Plötzlich wurden Scheidungspapiere aus den USA zugestellt

Seit 2013 waren die beiden ein Ehepaar in Übersee. Alles lief gut – glaubten die Großeltern in der Steiermark –, ehe die Situation eskalierte. Es begann vorigen Juni mit einem Urlaub in der Steiermark: Die 28-jährige Doppelstaatsbürgerin reiste mit Sandy heim zu ihren Eltern, erzählt ihre Anwältin Irmi Neumann. Der Kindsvater sei Anfang August nachgekommen und schließlich alleine in die USA zurückgereist. Das Paar habe wegen Corona vereinbart, dass Mama und Tochter hierbleiben, bis es eine Kinderimpfung gebe. Dann seien plötzlich Scheidungspapiere aus den USA zugestellt worden, der Streit habe begonnen, erzählt Sandys steirischer Opa: „Es war alles wie in einem schlechten amerikanischen Film.“

Mutter droht US-Haftstrafe wegen Kindesentführung

Der Anwalt des US-Vaters, Gottfried Berdnik, mahnt, das nicht auf die leichte Schulter zu nehmen. Ein US-Gericht habe der Mutter inzwischen bereits vorübergehend das Sorgerecht entzogen: „Es zeichnet sich ab, dass ein US-Haftbefehl gegen die Mutter ausgestellt werden könnte.“ Dann riskiere die Doppelstaatsbürgerin gar eine US-Haftstrafe wegen Kindesentführung.

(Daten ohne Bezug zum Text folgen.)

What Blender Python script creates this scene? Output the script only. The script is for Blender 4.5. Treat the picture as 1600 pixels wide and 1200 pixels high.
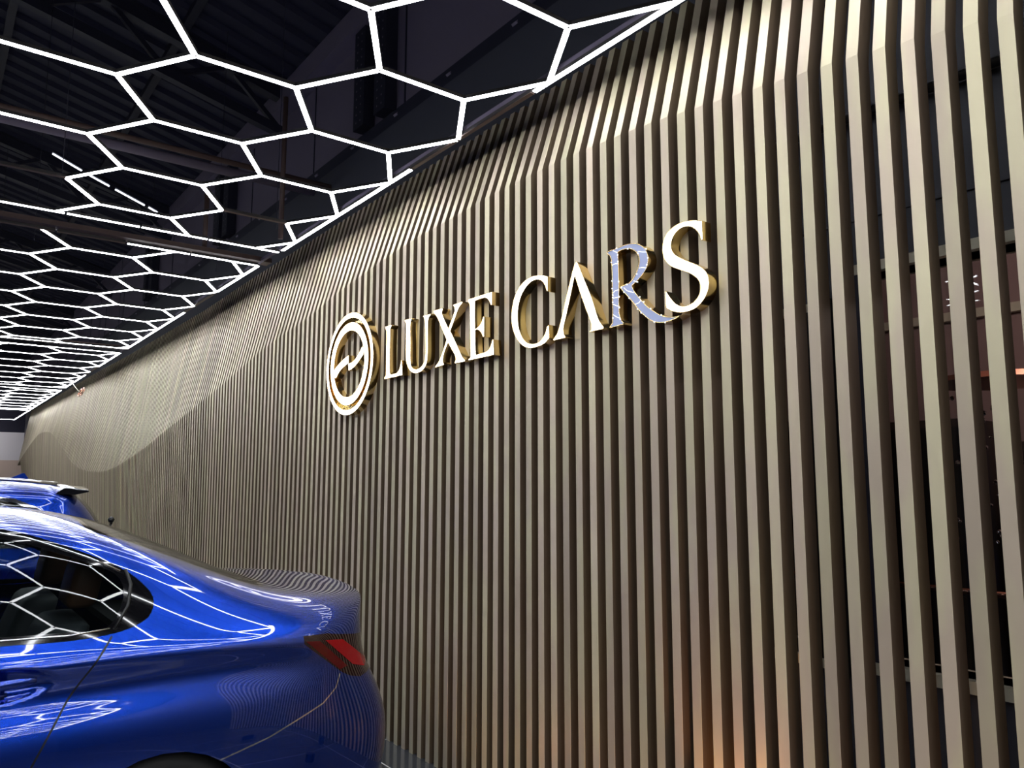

Aus Sicht des Vaters habe die Mutter ihn mit dem Heimaturlaub belogen, um ihm das Kind zu entziehen und fortan mit der Tochter in Österreich zu leben – keine Rede von Einvernehmen also.

Mutter-Anwältin Neumann pocht darauf, dass „die Mutter in drei Gutachten als Hauptbezugsperson benannt wird“. Auch laufe gegen den Vater ein Verfahren wegen des Verdachts auf Kindesmissbrauch. Berdniks Konter, das sei eine gängige, üble Strategie in Obsorge-Streitigkeiten: „Die Gutachter haben den Verdacht ausgeräumt.“ Was jetzt? Die Rückführung werde vollstreckt.